_SHORT TASK:_ Print the entire listing. Each line must match the original exactly.

_DATASET SECTION:_

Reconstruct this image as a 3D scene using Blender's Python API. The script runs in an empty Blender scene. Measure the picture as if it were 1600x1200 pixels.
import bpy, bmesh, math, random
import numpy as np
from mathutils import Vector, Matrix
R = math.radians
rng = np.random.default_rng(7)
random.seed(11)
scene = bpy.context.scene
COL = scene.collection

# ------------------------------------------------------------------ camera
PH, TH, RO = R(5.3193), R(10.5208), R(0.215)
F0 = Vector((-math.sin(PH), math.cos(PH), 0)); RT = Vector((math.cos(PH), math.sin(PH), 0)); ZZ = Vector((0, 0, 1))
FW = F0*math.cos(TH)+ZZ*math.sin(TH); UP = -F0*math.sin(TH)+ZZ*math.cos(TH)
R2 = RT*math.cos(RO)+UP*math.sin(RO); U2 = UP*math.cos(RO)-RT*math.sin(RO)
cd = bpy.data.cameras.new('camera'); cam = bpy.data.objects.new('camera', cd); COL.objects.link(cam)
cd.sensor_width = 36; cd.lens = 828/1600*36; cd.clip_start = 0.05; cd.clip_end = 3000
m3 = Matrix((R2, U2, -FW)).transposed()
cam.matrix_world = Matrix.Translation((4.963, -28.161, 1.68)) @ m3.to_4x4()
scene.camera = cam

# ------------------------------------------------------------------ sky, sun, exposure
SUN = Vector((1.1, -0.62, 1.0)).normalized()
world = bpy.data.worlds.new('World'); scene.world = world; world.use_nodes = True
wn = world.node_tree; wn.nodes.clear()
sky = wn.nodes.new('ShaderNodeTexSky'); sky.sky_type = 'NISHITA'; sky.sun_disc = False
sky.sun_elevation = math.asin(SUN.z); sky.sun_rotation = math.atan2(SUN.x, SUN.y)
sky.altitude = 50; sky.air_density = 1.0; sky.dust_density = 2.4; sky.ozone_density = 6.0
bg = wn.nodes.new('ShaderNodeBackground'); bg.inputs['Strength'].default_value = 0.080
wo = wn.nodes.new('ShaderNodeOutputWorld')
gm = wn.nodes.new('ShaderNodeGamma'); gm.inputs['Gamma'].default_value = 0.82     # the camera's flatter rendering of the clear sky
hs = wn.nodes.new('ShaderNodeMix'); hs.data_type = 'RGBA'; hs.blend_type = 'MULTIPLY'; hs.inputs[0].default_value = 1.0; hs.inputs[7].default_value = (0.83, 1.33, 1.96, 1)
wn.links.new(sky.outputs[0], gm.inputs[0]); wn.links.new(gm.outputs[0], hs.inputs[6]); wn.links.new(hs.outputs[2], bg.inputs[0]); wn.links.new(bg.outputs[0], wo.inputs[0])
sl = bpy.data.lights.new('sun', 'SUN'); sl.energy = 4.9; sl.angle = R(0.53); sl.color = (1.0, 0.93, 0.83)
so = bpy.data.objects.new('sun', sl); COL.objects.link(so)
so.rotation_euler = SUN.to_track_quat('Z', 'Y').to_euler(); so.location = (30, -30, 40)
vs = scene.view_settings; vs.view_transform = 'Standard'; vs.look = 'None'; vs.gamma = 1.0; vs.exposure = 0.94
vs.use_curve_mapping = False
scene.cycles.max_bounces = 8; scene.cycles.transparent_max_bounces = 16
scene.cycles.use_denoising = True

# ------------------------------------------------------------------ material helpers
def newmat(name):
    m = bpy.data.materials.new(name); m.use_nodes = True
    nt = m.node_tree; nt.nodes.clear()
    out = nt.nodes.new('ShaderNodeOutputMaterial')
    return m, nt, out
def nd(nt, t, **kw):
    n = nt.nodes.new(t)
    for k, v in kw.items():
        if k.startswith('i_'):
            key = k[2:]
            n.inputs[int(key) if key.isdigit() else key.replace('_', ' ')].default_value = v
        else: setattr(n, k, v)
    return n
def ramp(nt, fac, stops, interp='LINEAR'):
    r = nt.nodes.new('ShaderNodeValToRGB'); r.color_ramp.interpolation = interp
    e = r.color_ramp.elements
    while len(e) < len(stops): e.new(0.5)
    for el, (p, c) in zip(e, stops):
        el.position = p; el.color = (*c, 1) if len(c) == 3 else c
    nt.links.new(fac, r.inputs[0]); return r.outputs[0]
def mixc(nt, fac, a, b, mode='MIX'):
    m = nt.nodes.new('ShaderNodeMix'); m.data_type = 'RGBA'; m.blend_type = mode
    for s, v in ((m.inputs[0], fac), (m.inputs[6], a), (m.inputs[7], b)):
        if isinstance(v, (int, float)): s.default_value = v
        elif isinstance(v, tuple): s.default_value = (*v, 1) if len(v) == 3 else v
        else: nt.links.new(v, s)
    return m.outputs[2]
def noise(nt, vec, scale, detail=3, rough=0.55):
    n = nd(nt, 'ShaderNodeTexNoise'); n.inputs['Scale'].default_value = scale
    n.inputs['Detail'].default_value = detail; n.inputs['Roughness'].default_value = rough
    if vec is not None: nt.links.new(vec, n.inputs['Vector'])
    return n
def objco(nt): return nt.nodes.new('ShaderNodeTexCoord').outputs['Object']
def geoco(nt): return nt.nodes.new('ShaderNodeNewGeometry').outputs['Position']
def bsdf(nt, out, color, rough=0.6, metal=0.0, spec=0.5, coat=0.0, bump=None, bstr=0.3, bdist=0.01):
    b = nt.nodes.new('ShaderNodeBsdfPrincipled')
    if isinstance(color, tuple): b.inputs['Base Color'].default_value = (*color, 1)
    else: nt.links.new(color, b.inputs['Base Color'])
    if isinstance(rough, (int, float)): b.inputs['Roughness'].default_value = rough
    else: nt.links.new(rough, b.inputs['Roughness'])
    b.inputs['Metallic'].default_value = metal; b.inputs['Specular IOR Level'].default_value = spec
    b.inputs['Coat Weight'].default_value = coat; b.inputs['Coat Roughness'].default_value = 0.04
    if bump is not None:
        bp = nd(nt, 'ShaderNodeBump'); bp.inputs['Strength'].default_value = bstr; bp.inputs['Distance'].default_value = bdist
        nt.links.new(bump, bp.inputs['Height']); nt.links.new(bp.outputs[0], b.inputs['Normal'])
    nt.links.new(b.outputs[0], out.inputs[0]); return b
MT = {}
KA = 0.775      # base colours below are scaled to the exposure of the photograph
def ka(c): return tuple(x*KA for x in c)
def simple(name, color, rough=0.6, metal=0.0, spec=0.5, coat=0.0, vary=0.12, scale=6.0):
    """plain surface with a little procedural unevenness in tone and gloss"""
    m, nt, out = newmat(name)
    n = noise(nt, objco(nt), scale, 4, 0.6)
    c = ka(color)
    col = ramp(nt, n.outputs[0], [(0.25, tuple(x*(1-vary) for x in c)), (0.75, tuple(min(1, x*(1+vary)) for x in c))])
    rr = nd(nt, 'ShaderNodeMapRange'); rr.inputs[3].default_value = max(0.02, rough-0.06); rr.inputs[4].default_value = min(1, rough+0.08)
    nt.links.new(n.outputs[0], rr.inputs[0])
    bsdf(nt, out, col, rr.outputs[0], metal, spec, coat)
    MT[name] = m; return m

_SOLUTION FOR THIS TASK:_
Reconstruct this image as a 3D scene using Blender's Python API. The script runs in an empty Blender scene. Measure the picture as if it were 1600x1200 pixels.
import bpy, bmesh, math, random
import numpy as np
from mathutils import Vector, Matrix
R = math.radians
rng = np.random.default_rng(7)
random.seed(11)
scene = bpy.context.scene
COL = scene.collection

# ------------------------------------------------------------------ camera
PH, TH, RO = R(5.3193), R(10.5208), R(0.215)
F0 = Vector((-math.sin(PH), math.cos(PH), 0)); RT = Vector((math.cos(PH), math.sin(PH), 0)); ZZ = Vector((0, 0, 1))
FW = F0*math.cos(TH)+ZZ*math.sin(TH); UP = -F0*math.sin(TH)+ZZ*math.cos(TH)
R2 = RT*math.cos(RO)+UP*math.sin(RO); U2 = UP*math.cos(RO)-RT*math.sin(RO)
cd = bpy.data.cameras.new('camera'); cam = bpy.data.objects.new('camera', cd); COL.objects.link(cam)
cd.sensor_width = 36; cd.lens = 828/1600*36; cd.clip_start = 0.05; cd.clip_end = 3000
m3 = Matrix((R2, U2, -FW)).transposed()
cam.matrix_world = Matrix.Translation((4.963, -28.161, 1.68)) @ m3.to_4x4()
scene.camera = cam

# ------------------------------------------------------------------ sky, sun, exposure
SUN = Vector((1.1, -0.62, 1.0)).normalized()
world = bpy.data.worlds.new('World'); scene.world = world; world.use_nodes = True
wn = world.node_tree; wn.nodes.clear()
sky = wn.nodes.new('ShaderNodeTexSky'); sky.sky_type = 'NISHITA'; sky.sun_disc = False
sky.sun_elevation = math.asin(SUN.z); sky.sun_rotation = math.atan2(SUN.x, SUN.y)
sky.altitude = 50; sky.air_density = 1.0; sky.dust_density = 2.4; sky.ozone_density = 6.0
bg = wn.nodes.new('ShaderNodeBackground'); bg.inputs['Strength'].default_value = 0.080
wo = wn.nodes.new('ShaderNodeOutputWorld')
gm = wn.nodes.new('ShaderNodeGamma'); gm.inputs['Gamma'].default_value = 0.82     # the camera's flatter rendering of the clear sky
hs = wn.nodes.new('ShaderNodeMix'); hs.data_type = 'RGBA'; hs.blend_type = 'MULTIPLY'; hs.inputs[0].default_value = 1.0; hs.inputs[7].default_value = (0.83, 1.33, 1.96, 1)
wn.links.new(sky.outputs[0], gm.inputs[0]); wn.links.new(gm.outputs[0], hs.inputs[6]); wn.links.new(hs.outputs[2], bg.inputs[0]); wn.links.new(bg.outputs[0], wo.inputs[0])
sl = bpy.data.lights.new('sun', 'SUN'); sl.energy = 4.9; sl.angle = R(0.53); sl.color = (1.0, 0.93, 0.83)
so = bpy.data.objects.new('sun', sl); COL.objects.link(so)
so.rotation_euler = SUN.to_track_quat('Z', 'Y').to_euler(); so.location = (30, -30, 40)
vs = scene.view_settings; vs.view_transform = 'Standard'; vs.look = 'None'; vs.gamma = 1.0; vs.exposure = 0.94
vs.use_curve_mapping = False
scene.cycles.max_bounces = 8; scene.cycles.transparent_max_bounces = 16
scene.cycles.use_denoising = True

# ------------------------------------------------------------------ material helpers
def newmat(name):
    m = bpy.data.materials.new(name); m.use_nodes = True
    nt = m.node_tree; nt.nodes.clear()
    out = nt.nodes.new('ShaderNodeOutputMaterial')
    return m, nt, out
def nd(nt, t, **kw):
    n = nt.nodes.new(t)
    for k, v in kw.items():
        if k.startswith('i_'):
            key = k[2:]
            n.inputs[int(key) if key.isdigit() else key.replace('_', ' ')].default_value = v
        else: setattr(n, k, v)
    return n
def ramp(nt, fac, stops, interp='LINEAR'):
    r = nt.nodes.new('ShaderNodeValToRGB'); r.color_ramp.interpolation = interp
    e = r.color_ramp.elements
    while len(e) < len(stops): e.new(0.5)
    for el, (p, c) in zip(e, stops):
        el.position = p; el.color = (*c, 1) if len(c) == 3 else c
    nt.links.new(fac, r.inputs[0]); return r.outputs[0]
def mixc(nt, fac, a, b, mode='MIX'):
    m = nt.nodes.new('ShaderNodeMix'); m.data_type = 'RGBA'; m.blend_type = mode
    for s, v in ((m.inputs[0], fac), (m.inputs[6], a), (m.inputs[7], b)):
        if isinstance(v, (int, float)): s.default_value = v
        elif isinstance(v, tuple): s.default_value = (*v, 1) if len(v) == 3 else v
        else: nt.links.new(v, s)
    return m.outputs[2]
def noise(nt, vec, scale, detail=3, rough=0.55):
    n = nd(nt, 'ShaderNodeTexNoise'); n.inputs['Scale'].default_value = scale
    n.inputs['Detail'].default_value = detail; n.inputs['Roughness'].default_value = rough
    if vec is not None: nt.links.new(vec, n.inputs['Vector'])
    return n
def objco(nt): return nt.nodes.new('ShaderNodeTexCoord').outputs['Object']
def geoco(nt): return nt.nodes.new('ShaderNodeNewGeometry').outputs['Position']
def bsdf(nt, out, color, rough=0.6, metal=0.0, spec=0.5, coat=0.0, bump=None, bstr=0.3, bdist=0.01):
    b = nt.nodes.new('ShaderNodeBsdfPrincipled')
    if isinstance(color, tuple): b.inputs['Base Color'].default_value = (*color, 1)
    else: nt.links.new(color, b.inputs['Base Color'])
    if isinstance(rough, (int, float)): b.inputs['Roughness'].default_value = rough
    else: nt.links.new(rough, b.inputs['Roughness'])
    b.inputs['Metallic'].default_value = metal; b.inputs['Specular IOR Level'].default_value = spec
    b.inputs['Coat Weight'].default_value = coat; b.inputs['Coat Roughness'].default_value = 0.04
    if bump is not None:
        bp = nd(nt, 'ShaderNodeBump'); bp.inputs['Strength'].default_value = bstr; bp.inputs['Distance'].default_value = bdist
        nt.links.new(bump, bp.inputs['Height']); nt.links.new(bp.outputs[0], b.inputs['Normal'])
    nt.links.new(b.outputs[0], out.inputs[0]); return b
MT = {}
KA = 0.775      # base colours below are scaled to the exposure of the photograph
def ka(c): return tuple(x*KA for x in c)
def simple(name, color, rough=0.6, metal=0.0, spec=0.5, coat=0.0, vary=0.12, scale=6.0):
    """plain surface with a little procedural unevenness in tone and gloss"""
    m, nt, out = newmat(name)
    n = noise(nt, objco(nt), scale, 4, 0.6)
    c = ka(color)
    col = ramp(nt, n.outputs[0], [(0.25, tuple(x*(1-vary) for x in c)), (0.75, tuple(min(1, x*(1+vary)) for x in c))])
    rr = nd(nt, 'ShaderNodeMapRange'); rr.inputs[3].default_value = max(0.02, rough-0.06); rr.inputs[4].default_value = min(1, rough+0.08)
    nt.links.new(n.outputs[0], rr.inputs[0])
    bsdf(nt, out, col, rr.outputs[0], metal, spec, coat)
    MT[name] = m; return m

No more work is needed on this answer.